Wenig patriotische Begeisterung
Die gekauften Soldaten sind zu rar und zu lasch, sie kämpfen nicht richtig, wollen ihr Leben aus verständlichen Gründen nicht riskieren. Sie hegen immer noch die Hoffnung, irgendwann ihre Millionen Rubel auch ausgeben zu können. Für eine richtige Armee braucht es eine Ideologie, damit die Menschen aus Überzeugung an die Front gehen und Helden werden wollen. Der Großteil der russischen Bevölkerung scheint bis jetzt von der Idee des großen Krieges überhaupt nicht beseelt zu sein. Selbst als die ukrainischen Streitkräfte in international anerkanntes russisches Gebiet vordrangen und alle Propagandasender aufheulten, die Heimat sei in Gefahr, sind keine Schlangen vor den Einberufungspunkten entstanden.

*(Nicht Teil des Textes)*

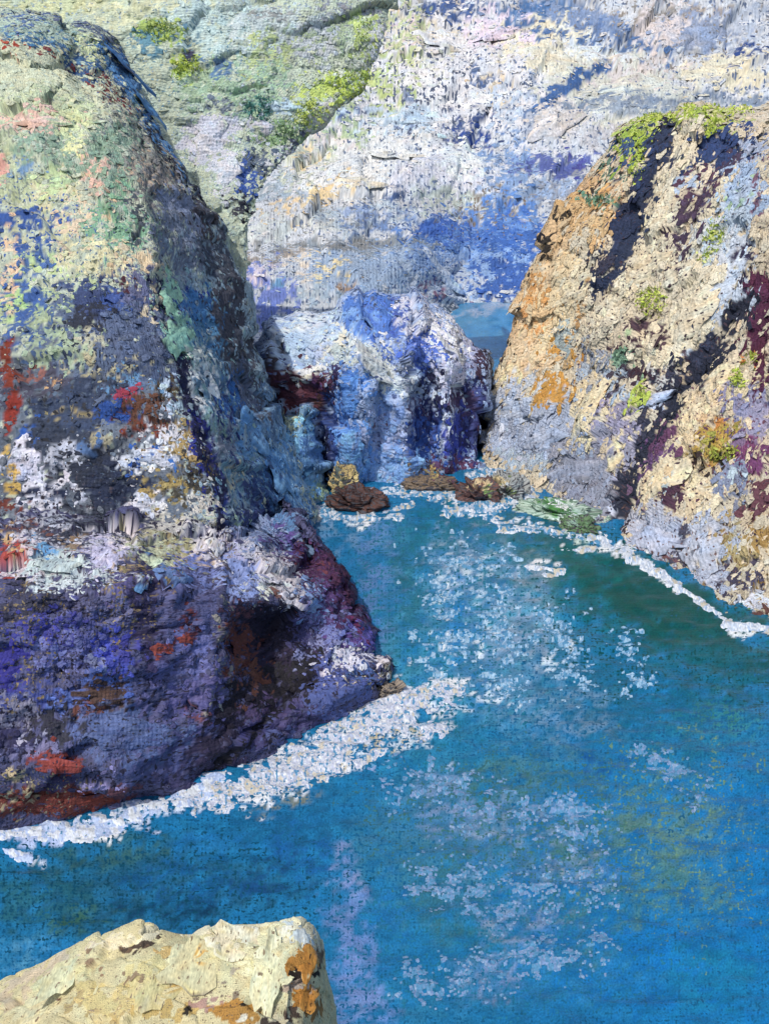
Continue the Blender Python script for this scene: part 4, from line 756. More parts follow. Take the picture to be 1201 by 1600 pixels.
MID = (('#8fa6cc', .75), [
    (500, 520, 80, 36, -10, '#a9bfd8', .85, .82), (470, 500, 40, 26, -30, '#c0cbdc', .8, .85), (455, 545, 36, 40, 0, '#9db6d0', .8, .85), (520, 535, 40, 24, 0, '#cbc9b8', .6, .82), (480, 580, 30, 12, 0, '#d9d9c8', .9, .92),
    (495, 545, 16, 22, 0, '#a9b9d8', .7, .9), (540, 555, 40, 30, 0, '#a9b8b8', .7, .78), (590, 560, 40, 40, 0, '#c6cfce', .8, .82), (580, 490, 50, 36, 0, '#3f6fbc', .9, .86), (610, 510, 40, 30, 20, '#416cc0', .8, .85),
    (600, 470, 60, 9, 5, '#44506c', .5, .75), (560, 500, 36, 26, 0, '#6a98d4', .5, .85), (630, 490, 20, 40, 20, '#3b55a4', .7, .85), (650, 500, 30, 40, 10, '#b9bccc', .7, .75), (690, 520, 50, 26, 25, '#c8cbe2', .85, .85),
    (640, 540, 40, 26, 0, '#5c7fcc', .7, .85), (670, 550, 30, 36, 0, '#4468c4', .8, .85), (710, 550, 26, 14, 10, '#dbe2f2', .95, .94), (710, 580, 36, 30, 0, '#b0b6d4', .85, .85), (740, 540, 20, 30, 0, '#a4a9d0', .7, .82),
    (735, 580, 16, 36, 0, '#8289ac', .6, .75), (752, 560, 12, 40, 0, '#3c2a3c', .7, .82), (620, 600, 40, 30, 0, '#b9c8d8', .8, .82), (640, 580, 14, 50, 0, '#6b7a98', .5, .75),
    # dark rusty overhang, left
    (440, 590, 34, 26, 0, '#4c2a34', .95, .9), (470, 612, 40, 24, 0, '#5c2c38', .95, .88), (500, 600, 24, 24, 0, '#5a3450', .85, .88), (430, 560, 16, 14, 0, '#39343c', .7, .85), (520, 580, 14, 14, 0, '#33305c', .8, .88),
    (495, 635, 14, 16, 0, '#4f3230', .8, .88), (460, 600, 50, 20, 0, '#54305c', .35, .85),
    # front
    (545, 620, 30, 46, 0, '#4580cc', .9, .9), (550, 670, 36, 40, 0, '#4f8ad4', .85, .88), (545, 710, 30, 40, 5, '#5c98de', .85, .9), (515, 680, 16, 60, 0, '#2c4684', .85, .86), (510, 730, 16, 30, 0, '#253058', .7, .85),
    (590, 640, 40, 30, 0, '#8ea4cc', .85, .82), (600, 680, 40, 40, 0, '#8fa0c8', .8, .8), (595, 660, 9, 18, 0, '#6c5668', .7, .85), (620, 650, 30, 22, 0, '#6f94d2', .7, .85), (620, 720, 60, 36, 0, '#689ade', .9, .92),
    (580, 740, 40, 22, 0, '#6f9fe0', .85, .92), (640, 680, 26, 40, 0, '#7f8fb4', .7, .75), (655, 650, 26, 20, 0, '#5c4f74', .55, .7), (670, 660, 26, 40, 0, '#24306c', .8, .85), (665, 690, 30, 40, 0, '#2f5aac', .7, .85),
    (680, 610, 16, 30, 0, '#252848', .8, .86), (694, 660, 6, 42, 0, '#a8b4e0', .95, .94), (700, 615, 26, 8, -15, '#b8c4e6', .8, .92), (715, 680, 20, 50, 0, '#3244a4', .9, .9), (740, 660, 20, 70, 0, '#292c60', .9, .9),
    (725, 630, 24, 20, 0, '#4a3c60', .7, .85), (750, 690, 8, 60, 0, '#45283c', .6, .82), (690, 735, 50, 12, 0, '#5c3450', .8, .86), (660, 742, 40, 14, 0, '#8c7a60', .6, .75), (672, 744, 18, 9, 0, '#b89f58', .7, .88), (705, 725, 30, 9, 0, '#62446c', .6, .85),
    (640, 760, 30, 9, 0, '#c9d6ea', .7, .9),
], ('#4a5a86', 1), [(470, 610, 60, 40, 0, '#2c1c28', .9, 1), (720, 650, 60, 90, 0, '#1f2048', .9, 1), (600, 680, 60, 60, 0, '#5a6a98', .8, 1), (560, 560, 80, 40, 0, '#7f8a94', .8, 1)])
MID[1].extend(st([(508, 610), (512, 680), (506, 755)], 8, '#222c58', .9) + st([(676, 580), (670, 640), (662, 710)], 7, '#34427c', .7) + st([(742, 590), (742, 720)], 9, '#3c4a84', .7) + st([(694, 615), (693, 700)], 5, '#b4c0e8', .9)  # dark strokes paint the shade of the vertical clefts
    + st([(430, 590), (500, 612)], 16, '#55303e', .85) + st([(600, 600), (592, 740)], 12, '#7fa4dc', .6) + st([(640, 620), (634, 730)], 9, '#a4b2d0', .5))
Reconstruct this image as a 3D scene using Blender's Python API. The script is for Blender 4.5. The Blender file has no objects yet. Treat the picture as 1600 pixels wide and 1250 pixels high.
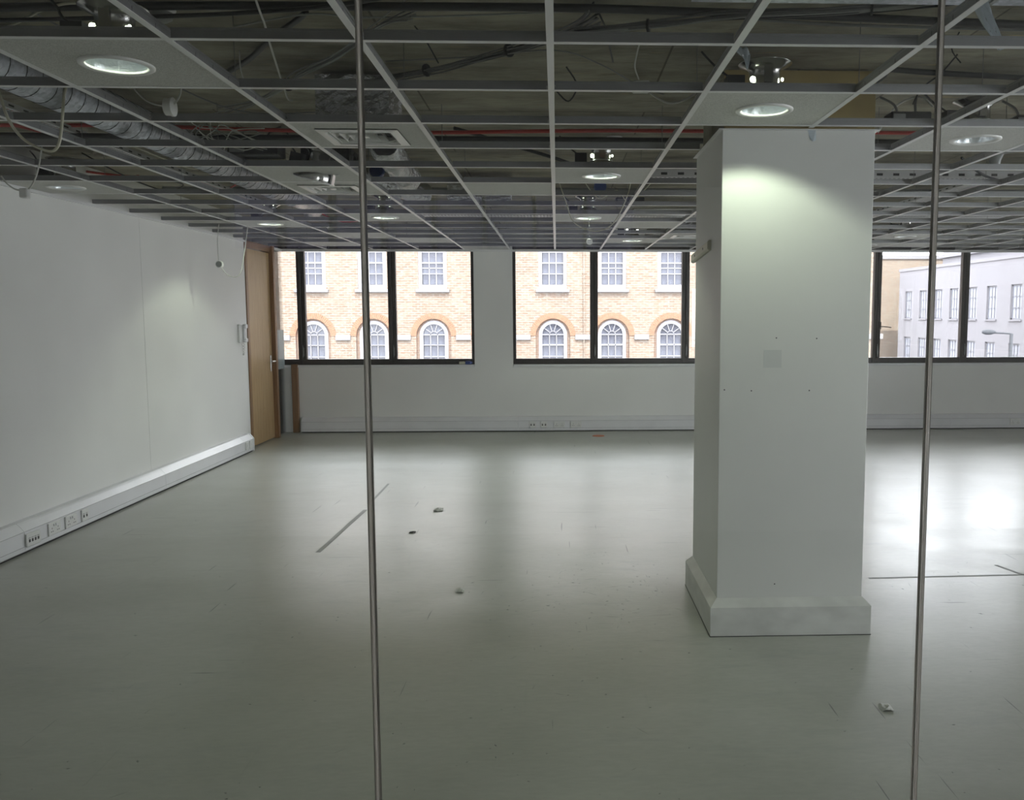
import bpy, math, random
from mathutils import Matrix, Vector
random.seed(7)
S = bpy.context.scene
C = S.collection
PI = math.pi

# ------------------------------------------------------------------ camera
cam_d = bpy.data.cameras.new('camera')
cam = bpy.data.objects.new('camera', cam_d); C.objects.link(cam)
cr_ = Vector((0.99930576, -0.0372311, -0.00135769)); cu_ = Vector((0.00494313, 0.09638048, 0.99533229)); cf_ = Vector((0.03692646, 0.994648, -0.0964976))
m = Matrix((cr_, cu_, -cf_)).transposed().to_4x4(); m.translation = Vector((0, 0, 1.564))
cam.matrix_world = m
cam_d.sensor_width = 36; cam_d.lens = 1376.42 * 36 / 1600; cam_d.shift_x = -0.0757; cam_d.clip_start = 0.05; cam_d.clip_end = 300
S.camera = cam

# ------------------------------------------------------------------ light and exposure
SKY_STRENGTH = 7.6
SUN_STRENGTH = 7.5
LAMP_WATTS = 12.5
S.view_settings.view_transform = 'Standard'; S.view_settings.look = 'None'
S.view_settings.gamma = 1.0; S.view_settings.use_curve_mapping = False
S.view_settings.exposure = 0.56
w = bpy.data.worlds.new('sky'); S.world = w; w.use_nodes = True
bgn = w.node_tree.nodes['Background']; bgn.inputs[0].default_value = (0.93, 0.925, 1.0, 1); bgn.inputs[1].default_value = SKY_STRENGTH
sun_d = bpy.data.lights.new('sun', 'SUN'); sun_d.energy = SUN_STRENGTH; sun_d.angle = 0.009; sun_d.color = (1.0, 0.95, 0.87)
sun = bpy.data.objects.new('sun', sun_d); C.objects.link(sun); sun.location = (10, -20, 30)
sun.rotation_euler = Vector((-0.13, 0.74, -1.0)).to_track_quat('-Z', 'Y').to_euler()
def portal(x0, x1, z0, z1, y, side=False):          # light portals: they add no light, they only steer sampling through the window openings
    d = bpy.data.lights.new('window_portal', 'AREA'); d.shape = 'RECTANGLE'; d.size = x1 - x0; d.size_y = z1 - z0
    d.cycles.is_portal = True
    o = bpy.data.objects.new('window_portal', d); C.objects.link(o); o.location = ((x0 + x1) / 2, y, (z0 + z1) / 2)
    o.rotation_euler = Vector((0, -1, 0)).to_track_quat('-Z', 'Y').to_euler()
    if side: o.location = (y, (x0 + x1) / 2, (z0 + z1) / 2); o.rotation_euler = Vector((-1, 0, 0)).to_track_quat('-Z', 'Y').to_euler()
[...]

Die erwachsenen Menschen hält das Regime daher für verloren – und konzentriert sich auf die Kinder. Dort in der Schule, in den Jungpioniervereinen, die jetzt "Die Ersten" heißen, möchte es seine ideologische Spritze einsetzen. Was ist in der Spritze drin? Nicht viel. Die neue Ideologie heißt Militarisierung, die Verherrlichung des Soldatenlebens und der damit verbundenen "Heldentaten". "Süß ist es und ehrenvoll, für das Vaterland zu sterben" hat bereits der alte Römer Horaz behauptet. Und die Gelegenheit dazu wird das russische Regime schon weiterhin schaffen.